Posted on:2004-05-17Degree:Ph.DType:Dissertation
University:The Claremont Graduate UniversityCandidate:Dakhlallah, Kassim MFull Text:PDF
GTID:1459390011454598Subject:Economics
Abstract/Summary:
The purpose of my dissertation is to evaluate the Exchange-rate-based stabilization policy in Lebanon and to explain the circumstances that lead to its success. The dissertation accounts for the main stylized facts associated with Exchange-rate-based stabilization programs, and it relates them to the Lebanese experience. The behavior of key macroeconomic variables—current account, inflation and gross domestic product—in successful stabilization programs of Latin America resembles the behavior of those of Lebanon after the stabilization policy took effect. However, the experience of Lebanon showed no evidence that adopting exchange rate anchor can enhance fiscal discipline.; Furthermore, the dissertation develops an empirical analysis to test whether fixing the exchange rate has been a workable policy for Lebanon.

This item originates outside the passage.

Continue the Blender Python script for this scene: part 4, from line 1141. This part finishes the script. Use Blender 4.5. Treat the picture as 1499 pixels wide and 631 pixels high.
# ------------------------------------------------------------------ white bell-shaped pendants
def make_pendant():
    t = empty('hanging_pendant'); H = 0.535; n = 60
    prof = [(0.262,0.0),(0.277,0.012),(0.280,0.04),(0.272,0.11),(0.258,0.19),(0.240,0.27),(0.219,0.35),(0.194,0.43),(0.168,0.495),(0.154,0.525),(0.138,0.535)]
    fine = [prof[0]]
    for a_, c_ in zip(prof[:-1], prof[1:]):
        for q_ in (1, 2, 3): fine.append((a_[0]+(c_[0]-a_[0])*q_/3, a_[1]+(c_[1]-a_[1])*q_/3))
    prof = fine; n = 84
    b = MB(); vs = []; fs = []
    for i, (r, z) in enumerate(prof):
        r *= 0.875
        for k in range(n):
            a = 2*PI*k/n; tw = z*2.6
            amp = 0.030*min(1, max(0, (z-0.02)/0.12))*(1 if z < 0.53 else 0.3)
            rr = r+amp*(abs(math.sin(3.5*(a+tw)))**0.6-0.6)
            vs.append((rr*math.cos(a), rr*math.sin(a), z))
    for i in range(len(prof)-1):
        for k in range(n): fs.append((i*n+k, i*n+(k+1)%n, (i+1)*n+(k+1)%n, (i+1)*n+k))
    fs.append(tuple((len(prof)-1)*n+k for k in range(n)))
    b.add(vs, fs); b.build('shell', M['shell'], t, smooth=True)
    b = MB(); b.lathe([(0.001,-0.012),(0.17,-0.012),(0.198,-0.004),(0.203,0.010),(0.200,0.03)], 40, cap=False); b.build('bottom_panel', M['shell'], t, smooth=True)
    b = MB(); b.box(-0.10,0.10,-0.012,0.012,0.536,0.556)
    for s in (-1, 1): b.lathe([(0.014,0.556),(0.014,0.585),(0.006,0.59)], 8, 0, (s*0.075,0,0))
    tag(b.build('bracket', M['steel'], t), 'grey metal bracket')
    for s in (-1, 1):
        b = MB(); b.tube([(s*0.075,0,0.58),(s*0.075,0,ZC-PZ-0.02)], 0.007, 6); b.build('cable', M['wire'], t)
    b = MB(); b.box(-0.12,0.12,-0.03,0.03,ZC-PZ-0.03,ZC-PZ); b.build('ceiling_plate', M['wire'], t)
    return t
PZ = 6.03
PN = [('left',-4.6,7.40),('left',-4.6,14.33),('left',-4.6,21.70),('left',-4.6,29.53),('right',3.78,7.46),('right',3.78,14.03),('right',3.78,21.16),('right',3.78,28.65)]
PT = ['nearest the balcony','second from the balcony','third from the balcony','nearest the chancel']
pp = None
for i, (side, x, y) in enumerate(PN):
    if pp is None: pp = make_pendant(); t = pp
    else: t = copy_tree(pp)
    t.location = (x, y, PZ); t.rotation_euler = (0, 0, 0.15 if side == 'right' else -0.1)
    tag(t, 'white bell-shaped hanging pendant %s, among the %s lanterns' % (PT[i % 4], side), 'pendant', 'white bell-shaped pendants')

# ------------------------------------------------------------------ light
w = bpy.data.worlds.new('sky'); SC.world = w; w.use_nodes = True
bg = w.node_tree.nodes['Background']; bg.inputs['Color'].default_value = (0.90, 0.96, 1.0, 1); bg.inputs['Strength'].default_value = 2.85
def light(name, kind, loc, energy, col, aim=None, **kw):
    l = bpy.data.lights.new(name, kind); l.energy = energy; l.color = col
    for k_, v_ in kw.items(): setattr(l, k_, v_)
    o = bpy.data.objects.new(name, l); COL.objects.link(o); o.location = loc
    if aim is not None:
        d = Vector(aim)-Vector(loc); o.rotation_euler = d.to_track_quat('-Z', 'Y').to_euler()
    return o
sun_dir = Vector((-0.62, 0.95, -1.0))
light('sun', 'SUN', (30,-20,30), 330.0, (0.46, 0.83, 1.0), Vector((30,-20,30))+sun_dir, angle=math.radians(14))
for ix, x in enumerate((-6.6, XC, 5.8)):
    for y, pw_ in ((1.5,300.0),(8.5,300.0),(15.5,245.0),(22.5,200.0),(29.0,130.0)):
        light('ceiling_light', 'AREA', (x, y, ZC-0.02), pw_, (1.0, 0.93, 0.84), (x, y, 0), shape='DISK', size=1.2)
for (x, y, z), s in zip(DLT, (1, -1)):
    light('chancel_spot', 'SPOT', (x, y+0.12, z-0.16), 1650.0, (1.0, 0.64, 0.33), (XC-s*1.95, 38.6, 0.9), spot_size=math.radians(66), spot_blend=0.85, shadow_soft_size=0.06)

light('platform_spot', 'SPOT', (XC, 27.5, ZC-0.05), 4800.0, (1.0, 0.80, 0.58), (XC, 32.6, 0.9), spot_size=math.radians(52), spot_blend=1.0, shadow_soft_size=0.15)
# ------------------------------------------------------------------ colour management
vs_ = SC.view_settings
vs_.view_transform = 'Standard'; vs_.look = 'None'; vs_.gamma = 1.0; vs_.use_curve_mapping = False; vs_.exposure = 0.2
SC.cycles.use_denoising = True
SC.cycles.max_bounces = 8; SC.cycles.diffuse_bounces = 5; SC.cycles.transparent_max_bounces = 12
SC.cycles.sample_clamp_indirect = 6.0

This raises the question of how far the central bank can go in defending the currency. While an attack on a currency cannot be prohibited, good policies can reduce the vulnerability of a country to such attacks. Good macro economic policy combined with a high level of foreign reserves play a significant role in protecting the currency. The Lebanese case is unique in the sense that inconsistencies between economic fundamentals and macro economic policies are so obvious.{09} Lebanon has a high debt to GDP ratio, substantial fiscal deficit, huge current account deficit and low foreign reserves, and yet the stabilization program has held for almost twelve years. My results show that the survival of the stabilization program can be attributed to the quick convergence of the domestic rate of inflation to that of the rest of the world, which gave rise to accelerated economic activity. The credibility of the central bank of Lebanon to defend the currency lowered the rate of devaluation that resulted in an immediate and permanent reduction in the inflation rate. Had the central bank being non-credible, the stabilization policy would have resulted in an initial expansion of output, followed by a later recession, which did not occur in Lebanon.